Plunging water levels in Utah’s Great Salt Lake have revealed the wreckage of a 120-year-old ship, officials from the Great Salt Lake State Park announced
The receding water of the lake, which has shrunk to about half its size according to ABC4, has exposed the intact hull of the W.E. Marsh No. 4. 
According to the Utah Department of Natural Resources, the ship was originally part of the Southern Pacific Railroad fleet, transporting workers building the Lucin Cutoff, a 102-mile railroad.
 
Speaking to ABC4, Great Salt Lake State Park Manager Dave Shearer said that the ship plied the lake’s waters in several different roles. 
“This was one of the first boats that came out here in 1902 to build the trestle, so it was fairing people back and forth to the work site. It was also used to haul or push barges around,”  he said.

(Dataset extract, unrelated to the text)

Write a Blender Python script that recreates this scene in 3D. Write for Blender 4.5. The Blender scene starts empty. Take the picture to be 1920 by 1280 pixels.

In 1936, the 40-foot craft was gifted to the Sea Scouts “to teach young kids the art of boating, and also for community boat races, and other programs,” Shearer told ABC4, but then it mysteriously sank. 
 
“There’s a lot of wrecks out here on the Great Salt Lake that has started to surface, and it’s really interesting to go out there and see them,”  Shearer told local news outlet KTVX.
Shearer has said that “there’s a rich history out here,” and the park encourages people to come and see the sites.
 “It’s very exciting to see a piece of history that people can come out and see, but it’s also sad that the lake is this low,”  Shearer told ABC4.
“We’ve got trouble out here. Problems,” he warned. 
The Great Salt Lake, the largest saltwater lake in the Western Hemisphere, is drying up due to a megadrought, PBS has reported. The impact of the drought is exacerbated by climate change, causing a decline in rainfall and people using more water than the lake can sustain.
Speaking last week about the Great Salt Lake and its diminishing size, Senator Mitt Romney said: “A shrinking Great Salt Lake poses a significant threat to Utah and our neighboring states.”
To save the Lake, we need to dramatically reduce our water usage in Utah and the West.”
He warned that “poisonous” dust from the lake could damage the health not just of people in Utah but across the USA.